▸ DATA EXCERPT
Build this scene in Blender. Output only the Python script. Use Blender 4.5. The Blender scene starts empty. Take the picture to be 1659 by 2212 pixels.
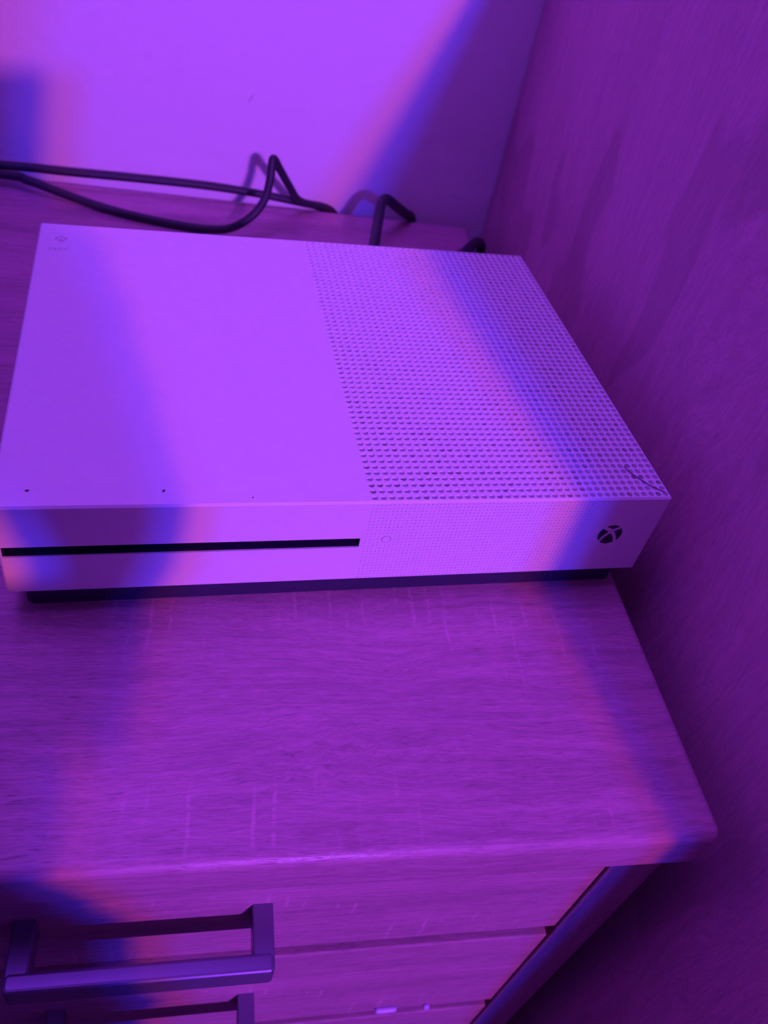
import bpy, bmesh, math, random
from mathutils import Vector, Matrix, Euler

# ------------------------------------------------------------------ camera, light, exposure
S = bpy.context.scene
C = S.collection
Z0 = 0.814            # every measured height is relative to the console's top; the floor is z = 0
DESK = 0.750          # worktop height

cam_d = bpy.data.cameras.new('camera')
cam = bpy.data.objects.new('camera', cam_d); C.objects.link(cam)
cam_d.sensor_fit = 'HORIZONTAL'; cam_d.sensor_width = 36.0
cam_d.lens = 36.0 * 1777.95 / 1659.0
cam_d.clip_start = 0.005
CAM_LOC = Vector((-0.214702, -0.256389, 0.236597 + Z0))
CAM_ROT = Euler((0.801326, -0.173998, -0.130429), 'XYZ')
cam.location = CAM_LOC; cam.rotation_euler = CAM_ROT
cam_d.dof.use_dof = True; cam_d.dof.focus_distance = 0.348; cam_d.dof.aperture_fstop = 15.0
S.camera = cam

w = bpy.data.worlds.new('world'); S.world = w; w.use_nodes = True
w.node_tree.nodes['Background'].inputs[0].default_value = (0.02, 0.02, 0.05, 1)
w.node_tree.nodes['Background'].inputs[1].default_value = 0.1

S.view_settings.view_transform = 'Standard'; S.view_settings.look = 'None'
S.view_settings.gamma = 1.0; S.view_settings.use_curve_mapping = False
S.view_settings.exposure = 0.0

# colour-changing LED lamp across the room: two blue chips with a red one between them
LAMP = Vector((0.40, -2.60, 1.17 + Z0))
def led(name, off, col, power, rad):
    d = bpy.data.lights.new(name, 'POINT'); d.color = col; d.energy = power; d.shadow_soft_size = rad
    o = bpy.data.objects.new(name, d); C.objects.link(o)
    ax = Vector((0.98, 0.19, 0.0)); o.location = LAMP + ax * off
    return o
led('led_chip_red', 0.0, (1.0, 0.125, 0.16), 160.0, 0.04)
led('led_chip_blue', -0.085, (0.02, 0.03, 1.0), 186.0, 0.045)
led('led_chip_blue', 0.085, (0.02, 0.03, 1.0), 186.0, 0.045)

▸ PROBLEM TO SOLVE
From the material above, copy everything exactly but the pictures.

▸ EXERCISE ANSWER
Build this scene in Blender. Output only the Python script. Use Blender 4.5. The Blender scene starts empty. Take the picture to be 1659 by 2212 pixels.
import bpy, bmesh, math, random
from mathutils import Vector, Matrix, Euler

# ------------------------------------------------------------------ camera, light, exposure
S = bpy.context.scene
C = S.collection
Z0 = 0.814            # every measured height is relative to the console's top; the floor is z = 0
DESK = 0.750          # worktop height

cam_d = bpy.data.cameras.new('camera')
cam = bpy.data.objects.new('camera', cam_d); C.objects.link(cam)
cam_d.sensor_fit = 'HORIZONTAL'; cam_d.sensor_width = 36.0
cam_d.lens = 36.0 * 1777.95 / 1659.0
cam_d.clip_start = 0.005
CAM_LOC = Vector((-0.214702, -0.256389, 0.236597 + Z0))
CAM_ROT = Euler((0.801326, -0.173998, -0.130429), 'XYZ')
cam.location = CAM_LOC; cam.rotation_euler = CAM_ROT
cam_d.dof.use_dof = True; cam_d.dof.focus_distance = 0.348; cam_d.dof.aperture_fstop = 15.0
S.camera = cam

w = bpy.data.worlds.new('world'); S.world = w; w.use_nodes = True
w.node_tree.nodes['Background'].inputs[0].default_value = (0.02, 0.02, 0.05, 1)
w.node_tree.nodes['Background'].inputs[1].default_value = 0.1

S.view_settings.view_transform = 'Standard'; S.view_settings.look = 'None'
S.view_settings.gamma = 1.0; S.view_settings.use_curve_mapping = False
S.view_settings.exposure = 0.0

# colour-changing LED lamp across the room: two blue chips with a red one between them
LAMP = Vector((0.40, -2.60, 1.17 + Z0))
def led(name, off, col, power, rad):
    d = bpy.data.lights.new(name, 'POINT'); d.color = col; d.energy = power; d.shadow_soft_size = rad
    o = bpy.data.objects.new(name, d); C.objects.link(o)
    ax = Vector((0.98, 0.19, 0.0)); o.location = LAMP + ax * off
    return o
led('led_chip_red', 0.0, (1.0, 0.125, 0.16), 160.0, 0.04)
led('led_chip_blue', -0.085, (0.02, 0.03, 1.0), 186.0, 0.045)
led('led_chip_blue', 0.085, (0.02, 0.03, 1.0), 186.0, 0.045)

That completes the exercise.